- [Task objective]: Within the records below, find each line that holds the string "Blender", then copy it.

** Start of Given records **

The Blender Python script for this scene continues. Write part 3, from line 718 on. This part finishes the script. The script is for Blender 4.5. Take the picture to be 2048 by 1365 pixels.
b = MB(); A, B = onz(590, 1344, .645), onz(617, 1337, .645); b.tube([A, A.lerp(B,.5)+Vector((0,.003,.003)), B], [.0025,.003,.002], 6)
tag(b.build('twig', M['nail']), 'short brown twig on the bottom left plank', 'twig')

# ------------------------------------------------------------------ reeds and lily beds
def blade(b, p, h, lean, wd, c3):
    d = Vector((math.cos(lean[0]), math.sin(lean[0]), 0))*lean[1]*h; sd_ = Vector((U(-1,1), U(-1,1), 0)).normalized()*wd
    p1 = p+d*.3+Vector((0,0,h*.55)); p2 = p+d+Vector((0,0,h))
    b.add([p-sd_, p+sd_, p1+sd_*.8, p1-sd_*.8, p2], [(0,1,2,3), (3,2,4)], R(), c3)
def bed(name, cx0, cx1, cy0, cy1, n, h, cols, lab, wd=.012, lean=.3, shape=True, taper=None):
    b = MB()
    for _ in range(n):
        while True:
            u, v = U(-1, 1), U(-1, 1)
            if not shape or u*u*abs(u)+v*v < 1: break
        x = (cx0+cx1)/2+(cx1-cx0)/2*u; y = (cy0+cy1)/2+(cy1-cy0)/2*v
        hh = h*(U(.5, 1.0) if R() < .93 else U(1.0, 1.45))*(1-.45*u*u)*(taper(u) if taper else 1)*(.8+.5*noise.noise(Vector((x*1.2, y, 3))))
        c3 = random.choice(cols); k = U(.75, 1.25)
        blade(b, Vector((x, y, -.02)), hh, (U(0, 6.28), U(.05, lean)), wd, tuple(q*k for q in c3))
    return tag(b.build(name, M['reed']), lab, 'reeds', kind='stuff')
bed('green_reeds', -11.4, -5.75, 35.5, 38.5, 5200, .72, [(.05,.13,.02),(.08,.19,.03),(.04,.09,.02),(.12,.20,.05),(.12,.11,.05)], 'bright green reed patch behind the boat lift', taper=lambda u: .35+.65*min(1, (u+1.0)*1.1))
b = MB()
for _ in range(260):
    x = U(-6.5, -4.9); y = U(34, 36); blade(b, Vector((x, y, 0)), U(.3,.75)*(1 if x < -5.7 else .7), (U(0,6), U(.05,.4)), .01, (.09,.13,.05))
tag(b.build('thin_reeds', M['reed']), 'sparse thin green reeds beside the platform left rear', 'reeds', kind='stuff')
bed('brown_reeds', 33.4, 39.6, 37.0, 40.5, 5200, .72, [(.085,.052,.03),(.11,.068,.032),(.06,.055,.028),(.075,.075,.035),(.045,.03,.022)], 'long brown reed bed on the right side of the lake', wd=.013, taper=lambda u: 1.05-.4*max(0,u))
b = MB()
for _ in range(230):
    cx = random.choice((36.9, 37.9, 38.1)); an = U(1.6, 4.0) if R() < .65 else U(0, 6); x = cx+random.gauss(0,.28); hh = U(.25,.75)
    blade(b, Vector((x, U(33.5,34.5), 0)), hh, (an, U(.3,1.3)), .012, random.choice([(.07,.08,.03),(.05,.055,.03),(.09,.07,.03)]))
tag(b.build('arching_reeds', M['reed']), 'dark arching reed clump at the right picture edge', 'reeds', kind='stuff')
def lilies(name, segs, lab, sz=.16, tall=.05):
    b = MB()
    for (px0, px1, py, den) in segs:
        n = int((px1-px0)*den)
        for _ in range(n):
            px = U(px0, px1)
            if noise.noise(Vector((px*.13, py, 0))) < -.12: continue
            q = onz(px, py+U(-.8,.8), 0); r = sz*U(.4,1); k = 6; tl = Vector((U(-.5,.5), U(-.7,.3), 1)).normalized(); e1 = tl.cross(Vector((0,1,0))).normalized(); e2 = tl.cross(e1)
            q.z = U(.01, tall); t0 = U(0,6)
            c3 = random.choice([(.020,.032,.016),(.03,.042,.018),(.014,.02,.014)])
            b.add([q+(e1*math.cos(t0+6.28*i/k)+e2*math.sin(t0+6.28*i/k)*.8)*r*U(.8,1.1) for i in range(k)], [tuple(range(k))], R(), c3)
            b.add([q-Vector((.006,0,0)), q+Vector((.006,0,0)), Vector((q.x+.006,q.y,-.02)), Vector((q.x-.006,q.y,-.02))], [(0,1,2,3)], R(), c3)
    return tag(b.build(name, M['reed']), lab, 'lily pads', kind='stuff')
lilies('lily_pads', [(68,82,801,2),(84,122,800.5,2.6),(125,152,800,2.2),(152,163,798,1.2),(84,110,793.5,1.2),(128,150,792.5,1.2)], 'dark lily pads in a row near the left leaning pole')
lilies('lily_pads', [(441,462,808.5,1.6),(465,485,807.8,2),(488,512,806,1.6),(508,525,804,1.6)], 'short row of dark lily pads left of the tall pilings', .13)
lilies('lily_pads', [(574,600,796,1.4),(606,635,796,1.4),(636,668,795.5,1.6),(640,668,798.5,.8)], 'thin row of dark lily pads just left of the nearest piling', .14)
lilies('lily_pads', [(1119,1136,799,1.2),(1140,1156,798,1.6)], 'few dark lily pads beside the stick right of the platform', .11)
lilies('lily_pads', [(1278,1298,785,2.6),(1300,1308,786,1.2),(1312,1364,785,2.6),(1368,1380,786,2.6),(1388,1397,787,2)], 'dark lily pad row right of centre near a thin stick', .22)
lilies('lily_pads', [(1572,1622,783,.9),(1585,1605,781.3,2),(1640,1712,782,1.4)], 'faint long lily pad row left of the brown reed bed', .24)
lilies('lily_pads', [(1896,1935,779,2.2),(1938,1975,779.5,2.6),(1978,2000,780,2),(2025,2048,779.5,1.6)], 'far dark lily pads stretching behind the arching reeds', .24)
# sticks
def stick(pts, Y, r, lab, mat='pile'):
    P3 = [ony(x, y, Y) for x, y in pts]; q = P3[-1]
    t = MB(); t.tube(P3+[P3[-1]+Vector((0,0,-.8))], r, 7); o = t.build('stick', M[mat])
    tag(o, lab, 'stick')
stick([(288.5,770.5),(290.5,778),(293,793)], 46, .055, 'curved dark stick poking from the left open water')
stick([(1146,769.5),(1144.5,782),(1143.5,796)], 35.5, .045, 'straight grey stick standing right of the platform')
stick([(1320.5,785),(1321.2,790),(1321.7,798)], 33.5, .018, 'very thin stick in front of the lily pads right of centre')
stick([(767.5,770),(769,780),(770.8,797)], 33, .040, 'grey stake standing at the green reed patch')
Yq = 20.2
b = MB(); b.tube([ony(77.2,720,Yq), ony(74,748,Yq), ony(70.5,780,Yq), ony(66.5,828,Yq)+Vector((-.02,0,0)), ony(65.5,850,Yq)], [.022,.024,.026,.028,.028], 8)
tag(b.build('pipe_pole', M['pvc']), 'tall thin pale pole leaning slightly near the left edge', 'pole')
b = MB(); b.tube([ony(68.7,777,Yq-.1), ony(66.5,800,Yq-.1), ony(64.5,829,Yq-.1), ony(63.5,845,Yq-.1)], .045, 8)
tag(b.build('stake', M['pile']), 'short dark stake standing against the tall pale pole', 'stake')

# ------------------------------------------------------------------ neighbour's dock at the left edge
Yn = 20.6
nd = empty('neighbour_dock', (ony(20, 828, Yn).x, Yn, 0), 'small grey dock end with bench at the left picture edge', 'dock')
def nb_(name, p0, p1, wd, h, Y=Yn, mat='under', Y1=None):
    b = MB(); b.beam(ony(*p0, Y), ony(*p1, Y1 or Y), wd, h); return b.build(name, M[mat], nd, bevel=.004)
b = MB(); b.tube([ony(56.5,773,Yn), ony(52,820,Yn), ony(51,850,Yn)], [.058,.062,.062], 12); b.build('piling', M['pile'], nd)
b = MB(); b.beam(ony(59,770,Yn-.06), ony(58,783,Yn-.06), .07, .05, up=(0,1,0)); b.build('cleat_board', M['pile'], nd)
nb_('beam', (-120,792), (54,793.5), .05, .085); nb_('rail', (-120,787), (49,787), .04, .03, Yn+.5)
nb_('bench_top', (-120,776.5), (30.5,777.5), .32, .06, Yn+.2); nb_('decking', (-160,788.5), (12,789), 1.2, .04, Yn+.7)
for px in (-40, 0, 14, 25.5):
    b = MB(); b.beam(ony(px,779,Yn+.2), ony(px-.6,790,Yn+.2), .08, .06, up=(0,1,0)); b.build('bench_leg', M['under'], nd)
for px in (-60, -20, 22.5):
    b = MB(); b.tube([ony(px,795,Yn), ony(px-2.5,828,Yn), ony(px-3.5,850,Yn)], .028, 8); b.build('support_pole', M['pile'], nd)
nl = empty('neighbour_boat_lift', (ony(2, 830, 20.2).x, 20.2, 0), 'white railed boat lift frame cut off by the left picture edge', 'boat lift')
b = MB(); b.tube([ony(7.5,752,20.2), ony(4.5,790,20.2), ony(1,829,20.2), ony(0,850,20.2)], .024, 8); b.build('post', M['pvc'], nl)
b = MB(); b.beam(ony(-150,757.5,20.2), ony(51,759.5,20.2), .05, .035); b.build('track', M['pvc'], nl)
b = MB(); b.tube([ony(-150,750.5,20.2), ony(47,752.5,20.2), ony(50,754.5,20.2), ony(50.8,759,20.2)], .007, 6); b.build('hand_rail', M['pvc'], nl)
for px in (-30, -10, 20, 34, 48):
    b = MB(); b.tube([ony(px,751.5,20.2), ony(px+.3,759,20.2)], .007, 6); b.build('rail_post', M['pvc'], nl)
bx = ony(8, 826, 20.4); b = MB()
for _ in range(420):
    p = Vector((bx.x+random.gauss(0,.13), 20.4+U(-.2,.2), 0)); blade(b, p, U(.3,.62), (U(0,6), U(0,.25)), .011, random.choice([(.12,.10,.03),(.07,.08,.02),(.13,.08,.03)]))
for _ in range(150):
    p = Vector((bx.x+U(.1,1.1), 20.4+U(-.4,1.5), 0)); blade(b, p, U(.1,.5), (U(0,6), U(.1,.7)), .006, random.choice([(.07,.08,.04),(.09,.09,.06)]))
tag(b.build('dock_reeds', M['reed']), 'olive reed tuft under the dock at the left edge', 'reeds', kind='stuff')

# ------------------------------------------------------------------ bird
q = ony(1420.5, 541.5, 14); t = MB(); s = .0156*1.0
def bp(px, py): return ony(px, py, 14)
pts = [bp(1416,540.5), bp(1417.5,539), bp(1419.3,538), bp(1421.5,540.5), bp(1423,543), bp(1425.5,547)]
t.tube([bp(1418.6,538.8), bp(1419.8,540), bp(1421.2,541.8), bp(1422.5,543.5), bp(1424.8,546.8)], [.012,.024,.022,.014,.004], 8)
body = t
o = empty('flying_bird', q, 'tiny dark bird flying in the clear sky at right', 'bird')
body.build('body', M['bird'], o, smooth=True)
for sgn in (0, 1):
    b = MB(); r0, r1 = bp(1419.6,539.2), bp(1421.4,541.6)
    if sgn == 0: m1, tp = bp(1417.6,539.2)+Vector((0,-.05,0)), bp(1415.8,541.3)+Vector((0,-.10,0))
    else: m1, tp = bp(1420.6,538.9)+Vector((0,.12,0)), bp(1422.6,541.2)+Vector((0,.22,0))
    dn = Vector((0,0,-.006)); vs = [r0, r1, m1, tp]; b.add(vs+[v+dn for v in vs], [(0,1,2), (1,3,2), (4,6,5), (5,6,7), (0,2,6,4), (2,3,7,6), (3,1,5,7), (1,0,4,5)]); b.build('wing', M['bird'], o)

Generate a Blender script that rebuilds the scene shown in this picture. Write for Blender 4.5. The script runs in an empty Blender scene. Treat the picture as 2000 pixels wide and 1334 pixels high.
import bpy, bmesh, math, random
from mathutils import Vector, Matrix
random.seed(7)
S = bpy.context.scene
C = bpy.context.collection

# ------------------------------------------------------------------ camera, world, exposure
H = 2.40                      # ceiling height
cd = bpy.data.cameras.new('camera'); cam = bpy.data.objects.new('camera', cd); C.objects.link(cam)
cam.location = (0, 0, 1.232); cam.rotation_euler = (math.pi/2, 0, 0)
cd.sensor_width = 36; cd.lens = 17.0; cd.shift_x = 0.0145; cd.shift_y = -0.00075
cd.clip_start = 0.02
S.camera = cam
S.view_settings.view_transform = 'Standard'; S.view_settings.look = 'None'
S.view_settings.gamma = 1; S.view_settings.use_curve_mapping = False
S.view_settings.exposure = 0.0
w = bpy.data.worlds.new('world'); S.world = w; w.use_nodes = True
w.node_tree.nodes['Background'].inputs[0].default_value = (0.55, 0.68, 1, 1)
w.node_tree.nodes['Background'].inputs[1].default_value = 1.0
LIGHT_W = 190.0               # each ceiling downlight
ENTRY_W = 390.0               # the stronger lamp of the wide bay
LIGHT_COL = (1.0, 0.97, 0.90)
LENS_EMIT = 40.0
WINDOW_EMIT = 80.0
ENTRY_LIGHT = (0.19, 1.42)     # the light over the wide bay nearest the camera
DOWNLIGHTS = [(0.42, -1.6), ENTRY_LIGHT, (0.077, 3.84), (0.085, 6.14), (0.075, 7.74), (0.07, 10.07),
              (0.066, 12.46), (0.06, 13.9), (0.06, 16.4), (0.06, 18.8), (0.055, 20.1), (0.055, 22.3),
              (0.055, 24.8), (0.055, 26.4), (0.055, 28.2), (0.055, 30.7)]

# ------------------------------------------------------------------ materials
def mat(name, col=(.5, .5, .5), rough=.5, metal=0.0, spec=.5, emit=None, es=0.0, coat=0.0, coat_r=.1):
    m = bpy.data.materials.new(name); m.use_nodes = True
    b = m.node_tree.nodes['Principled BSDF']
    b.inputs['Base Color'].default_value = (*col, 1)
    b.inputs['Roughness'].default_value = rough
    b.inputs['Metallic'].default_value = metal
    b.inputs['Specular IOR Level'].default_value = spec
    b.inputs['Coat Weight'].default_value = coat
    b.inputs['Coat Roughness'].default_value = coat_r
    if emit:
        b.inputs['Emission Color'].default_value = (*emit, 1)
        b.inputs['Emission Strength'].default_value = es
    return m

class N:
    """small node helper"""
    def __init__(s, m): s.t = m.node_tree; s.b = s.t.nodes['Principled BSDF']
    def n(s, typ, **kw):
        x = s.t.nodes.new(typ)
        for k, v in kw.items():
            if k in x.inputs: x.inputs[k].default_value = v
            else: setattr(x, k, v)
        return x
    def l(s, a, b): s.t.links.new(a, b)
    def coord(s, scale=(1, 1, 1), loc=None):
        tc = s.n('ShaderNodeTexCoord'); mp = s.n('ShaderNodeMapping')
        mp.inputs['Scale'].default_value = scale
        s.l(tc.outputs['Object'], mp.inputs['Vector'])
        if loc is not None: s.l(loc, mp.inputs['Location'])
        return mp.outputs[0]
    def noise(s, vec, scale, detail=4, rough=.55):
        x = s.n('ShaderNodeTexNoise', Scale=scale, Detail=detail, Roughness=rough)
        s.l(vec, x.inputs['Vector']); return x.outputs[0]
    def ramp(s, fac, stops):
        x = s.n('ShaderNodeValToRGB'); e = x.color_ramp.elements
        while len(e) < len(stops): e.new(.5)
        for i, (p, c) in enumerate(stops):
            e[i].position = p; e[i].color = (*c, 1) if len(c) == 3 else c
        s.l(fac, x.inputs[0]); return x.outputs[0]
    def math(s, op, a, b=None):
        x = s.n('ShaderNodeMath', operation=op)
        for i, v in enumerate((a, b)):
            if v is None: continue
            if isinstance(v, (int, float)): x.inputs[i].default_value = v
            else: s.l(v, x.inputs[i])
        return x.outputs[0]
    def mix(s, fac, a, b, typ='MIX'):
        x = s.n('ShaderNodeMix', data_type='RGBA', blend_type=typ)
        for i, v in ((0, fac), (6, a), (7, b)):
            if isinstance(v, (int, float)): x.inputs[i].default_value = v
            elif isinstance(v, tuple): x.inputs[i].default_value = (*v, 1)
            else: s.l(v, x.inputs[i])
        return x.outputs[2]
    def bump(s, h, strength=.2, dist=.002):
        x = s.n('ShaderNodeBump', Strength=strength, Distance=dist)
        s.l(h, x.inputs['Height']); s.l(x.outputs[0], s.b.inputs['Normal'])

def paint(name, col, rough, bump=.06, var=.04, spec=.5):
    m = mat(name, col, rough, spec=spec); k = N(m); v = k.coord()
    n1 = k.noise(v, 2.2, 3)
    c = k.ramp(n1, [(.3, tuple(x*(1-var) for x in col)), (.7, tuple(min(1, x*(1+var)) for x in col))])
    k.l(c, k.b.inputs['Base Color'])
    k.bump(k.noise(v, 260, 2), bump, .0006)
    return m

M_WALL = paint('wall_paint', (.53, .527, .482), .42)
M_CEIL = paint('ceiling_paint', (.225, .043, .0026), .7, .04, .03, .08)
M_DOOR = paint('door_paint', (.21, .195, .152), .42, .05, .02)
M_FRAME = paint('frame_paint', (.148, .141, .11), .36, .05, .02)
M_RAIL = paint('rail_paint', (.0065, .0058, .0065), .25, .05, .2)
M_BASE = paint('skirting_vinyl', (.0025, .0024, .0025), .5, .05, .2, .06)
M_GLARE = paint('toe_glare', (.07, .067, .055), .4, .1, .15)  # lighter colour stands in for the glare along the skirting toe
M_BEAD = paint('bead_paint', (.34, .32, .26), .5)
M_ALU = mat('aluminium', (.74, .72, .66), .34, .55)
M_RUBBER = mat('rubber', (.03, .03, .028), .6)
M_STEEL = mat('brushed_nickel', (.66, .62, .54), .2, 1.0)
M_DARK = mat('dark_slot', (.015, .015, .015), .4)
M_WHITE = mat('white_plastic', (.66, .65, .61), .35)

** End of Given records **

- [Answer for the task]:
The Blender Python script for this scene continues. Write part 3, from line 718 on. This part finishes the script. The script is for Blender 4.5. Take the picture to be 2048 by 1365 pixels.
Generate a Blender script that rebuilds the scene shown in this picture. Write for Blender 4.5. The script runs in an empty Blender scene. Treat the picture as 2000 pixels wide and 1334 pixels high.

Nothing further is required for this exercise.